In a filthy and deranged way it all fit together—the toasted trees, the cracked buildings, the nasty earth, the trains that didn’t run, and everywhere I could see people in rags.
It was just as well I came here ignorant. If anyone had told me about this in advance—the way Durrës looked, the filth and desperation—I would not have believed them.
In the meantime I could not shake off these pleading people. I was still being followed and brayed at by two begging boys, a young woman holding a limp comatose child, and an old woman wearing leggings and a shawl. They were behind me as I walked down the tracks towards the station, and they stood with me at the station as I rattled the locked door. The station windows were cracked and broken, but I could see inside that it was empty, papers littering the floor, several chairs tipped over, the one-number pad calendar on the wall showing the wrong date.
A woman approached me, looking much like all the others: tortoise-faced, wearing a sweater in spite of the heat, trousers under her skirt, big broken shoes. But this one carried a bunch of keys—the badge of her authority.
“Train?” I asked.
That was clear enough—anyway, I could have guessed there was no train, having seen the weeds growing over the tracks, and the vandalized coaches, and the wrecked station. Seeing me flummoxed, the beggars seized my hesitation as their opportunity and pleaded with me to give them something.
The woman with the keys was pointing to the front of the station.
That was plain too, but nothing else was as it should have been, not the thing itself, nor even a symbol of it: the station was not a station, the sidewalks were not sidewalks, the trees were not trees, the streets were not streets, even the buses I saw did not look like buses. The vehicles were ravaged and three of them together at the front of the station made the space look like a junkyard, not a bus depot.
The beggars stayed beside me, and there were other people squatting on the ground or standing in groups. Everyone was looking at me, waiting to see what I would do.
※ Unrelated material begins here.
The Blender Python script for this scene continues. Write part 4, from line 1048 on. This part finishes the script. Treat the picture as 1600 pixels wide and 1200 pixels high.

I went to one of the wrecked buses. Some more people followed me. I wanted to shake them all off.
“Tirana?” I asked.
“Tirana!” They pointed to another bus. And a ragged young man, in his early twenties, stepped over to me. I thought he was going to ask me for money, but instead he said, mixing English and Italian, “This bus is going soon to Tirana.”
I climbed in and sat by the back door.
“It costs fifty leks,” the young man said, and seeing that I was confused, he took out a scrap of red rag that was a fifty-lek note and handed it to me. “You will need this.”
Before the door clapped shut I managed to give the young man some Italian lire in return, perhaps its equivalent. For the second time on my trip I received a gift from an unlikely person. He had given me, a stranger, what was in Albania a half-day’s pay, knowing that I would never see him again. This sudden act of kindness, like the cup of coffee from the woman in the bar at Zadar, took the curse off the place, and though Durrës still looked horrific I was won over.
The bus was full. I was jammed on the long seat at the back being bumped by the passengers standing in front of me. There was a great stink of mildewed clothing and tobacco smoke, but I was near enough to the door to stick my head out when we came to a stop. It was a slow bus, the stops were frequent, but none of this mattered very much to me—I was on my way, fascinated by most of what I saw.
Men and women in the fields by the roadside worked with primitive implements—they wielded crooked-handled scythes, and big sickles, they forked hay into heaps on horse-drawn wagons with ancient-looking tridents, they plowed with yoked teams of horses. This was not even turn-of-the-century technology—these were the sort of farm tools that had been used in Europe hundreds of years ago. There wasn’t an engine in sight, no tractors or cars—and no other vehicle on the road apart from this wheezing bus.